Who better to make sense of the pattern than the director
himself? Linklater had entered the narrative at the
beginning of the film as Wiggins’s fellow passenger,
setting off the protagonist’s journey by capriciously
selecting his drop-off point. Now the director appears
playing—what else?—pinball, and gives the protagonist
advice on breaking the cycle of endless false awakenings.
By way of Philip K. Dick, the Book of Acts, a patron
of Yeats named Lady Gregory, and a dream-visitation
to the Land of the Dead, Linklater arrives at a possibility
for the purposeful and yet unstable nature of Wiggins’s
trip: reality—waking life—is an illusion preventing
us from fully engaging in the eternal present, the holy
moment. God continually asks us if we want to accept
him, to be one with eternity, and we, consumed and subsumed
by an imposed, distracting reality with all its pleasures
and disasters, continually refuse. Time is the refusal.
All of life, Linklater goes on, consists of the move
from this “No” to an inevitable, resounding “Yes” in
the face of God’s perpetual question. A dream’s ability
to provide a momentary glimpse into another reality
now assumes a greater, life-altering role: Wiggins’s
dream allows him to see through reality, a visionary
moment that places everything in doubt.
Thus Waking Life introduces an element otherwise
unknown in Linklater’s canon: religion. If such a thing
exists in his other films it is of a humble, almost
unassuming quality, a sort of secular, quotidian spirituality.

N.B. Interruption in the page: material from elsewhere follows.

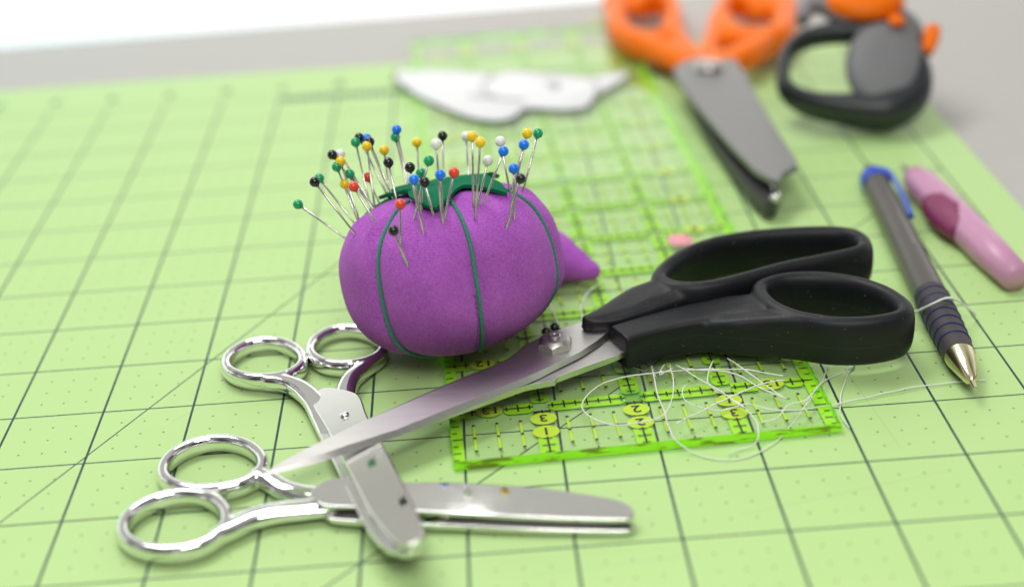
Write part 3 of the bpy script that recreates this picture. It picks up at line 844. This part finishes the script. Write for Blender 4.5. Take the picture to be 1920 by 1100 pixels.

Never does the G-word come up. Which is not to say Waking
Life testifies to a religious conversion on the
part of its director—if anything, it addresses despair
and the coming to terms with mortality in an affirming
but substantially different way than in Slacker,
where at the finale the gyrating, handheld point of
view of fun-loving youth displaces the constricted space
inside the car of a psychotic death-monger. When Linklater
interjects with the notion that waking up from dream-death
involves self-awareness of the moment, the instant as
eternity, he references the power of cinematographic
illusion and the aesthetic strategy of his own film.
And he also hints at what was earlier suggested in Waking
Life as the key to self-awareness: the realization
of being a character in someone else’s dream. At the
end, Wiggins—perhaps waking up for real this time or
perhaps going through another false awakening—repeats
the dream of the boy from the opening moments, this
time floating to the sky. We have no idea where he’s
headed or even who he is, but Otto Hofmann’s words from
earlier in the film rightfully come to mind: “Once having
said yes to the instant, the affirmation is contagious.
It bursts into a chain of affirmations that knows no
limit. To say yes to one instant is to say yes to all
of existence . . .” Waking Life is such an affirmation,
no more so than in this final floating voyage to infinity.
Bazin has been given a new life—animated—yet again.